The domain of the function `f(x)=sin^(-1)("log"_(2)(x^(2))/(2))` is given by…

To find the domain of the function \( f(x) = \sin^{-1}\left(\frac{\log_2(x^2)}{2}\right) \), we need to ensure that the argument of the inverse sine function is valid. The inverse sine function, \( \sin^{-1}(y) \), is defined for \( -1 \leq y \leq 1 \).

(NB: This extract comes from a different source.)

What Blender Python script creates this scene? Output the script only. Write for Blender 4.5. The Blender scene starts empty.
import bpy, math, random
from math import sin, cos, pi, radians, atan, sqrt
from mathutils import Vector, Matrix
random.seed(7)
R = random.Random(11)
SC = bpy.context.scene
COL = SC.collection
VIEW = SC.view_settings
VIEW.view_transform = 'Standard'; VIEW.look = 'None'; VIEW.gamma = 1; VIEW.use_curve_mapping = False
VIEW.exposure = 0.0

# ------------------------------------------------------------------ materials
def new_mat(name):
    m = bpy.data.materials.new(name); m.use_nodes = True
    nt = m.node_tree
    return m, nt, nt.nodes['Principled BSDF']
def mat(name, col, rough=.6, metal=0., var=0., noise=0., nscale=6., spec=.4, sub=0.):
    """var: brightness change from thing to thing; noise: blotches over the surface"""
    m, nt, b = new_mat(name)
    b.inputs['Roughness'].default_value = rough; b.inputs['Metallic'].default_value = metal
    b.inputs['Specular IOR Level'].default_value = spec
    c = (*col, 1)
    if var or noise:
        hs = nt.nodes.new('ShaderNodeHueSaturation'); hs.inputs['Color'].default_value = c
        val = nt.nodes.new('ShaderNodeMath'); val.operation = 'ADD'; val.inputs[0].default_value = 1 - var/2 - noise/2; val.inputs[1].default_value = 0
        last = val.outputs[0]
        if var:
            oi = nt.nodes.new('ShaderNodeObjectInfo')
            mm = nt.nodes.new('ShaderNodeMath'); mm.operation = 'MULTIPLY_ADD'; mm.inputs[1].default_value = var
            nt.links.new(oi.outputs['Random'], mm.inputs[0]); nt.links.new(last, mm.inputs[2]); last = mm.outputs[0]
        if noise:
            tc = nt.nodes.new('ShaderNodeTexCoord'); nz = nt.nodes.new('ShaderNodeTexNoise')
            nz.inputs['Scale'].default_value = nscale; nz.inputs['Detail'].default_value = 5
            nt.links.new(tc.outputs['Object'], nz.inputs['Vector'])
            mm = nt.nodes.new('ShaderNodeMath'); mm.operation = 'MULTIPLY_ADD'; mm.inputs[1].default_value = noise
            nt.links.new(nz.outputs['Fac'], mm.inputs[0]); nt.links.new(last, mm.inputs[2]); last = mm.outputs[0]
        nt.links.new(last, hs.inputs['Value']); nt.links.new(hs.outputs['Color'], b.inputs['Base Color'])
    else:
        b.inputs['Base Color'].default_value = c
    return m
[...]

Therefore, we need to solve the inequality: \[ -1 \leq \frac{\log_2(x^2)}{2} \leq 1 \] ### Step 1: Solve the left inequality Starting with the left side of the inequality: \[ -1 \leq \frac{\log_2(x^2)}{2} \] Multiplying both sides by 2 (which does not change the direction of the inequality): \[ -2 \leq \log_2(x^2) \] Now, converting the logarithmic inequality to its exponential form: \[ x^2 \geq 2^{-2} = \frac{1}{4} \] Taking the square root of both sides gives: \[ |x| \geq \frac{1}{2} \] ### Step 2: Solve the right inequality Now, we solve the right side of the inequality: \[ \frac{\log_2(x^2)}{2} \leq 1 \] Multiplying both sides by 2: \[ \log_2(x^2) \leq 2 \] Converting this to exponential form: \[ x^2 \leq 2^2 = 4 \] Taking the square root of both sides gives: \[ |x| \leq 2 \] ### Step 3: Combine the results Now we combine the results from both inequalities: 1. From the left inequality, we have \( |x| \geq \frac{1}{2} \). 2. From the right inequality, we have \( |x| \leq 2 \). This can be expressed as: \[ \frac{1}{2} \leq |x| \leq 2 \] ### Step 4: Express the domain in interval notation The absolute value condition implies two intervals: 1. \( x \) can be in the interval \( [-2, -\frac{1}{2}] \) 2. \( x \) can be in the interval \( [\frac{1}{2}, 2] \) Thus, the domain of the function \( f(x) \) is: \[ [-2, -\frac{1}{2}] \cup [\frac{1}{2}, 2] \] ### Final Answer The domain of the function \( f(x) = \sin^{-1}\left(\frac{\log_2(x^2)}{2}\right) \) is: \[ [-2, -\frac{1}{2}] \cup [\frac{1}{2}, 2] \] ---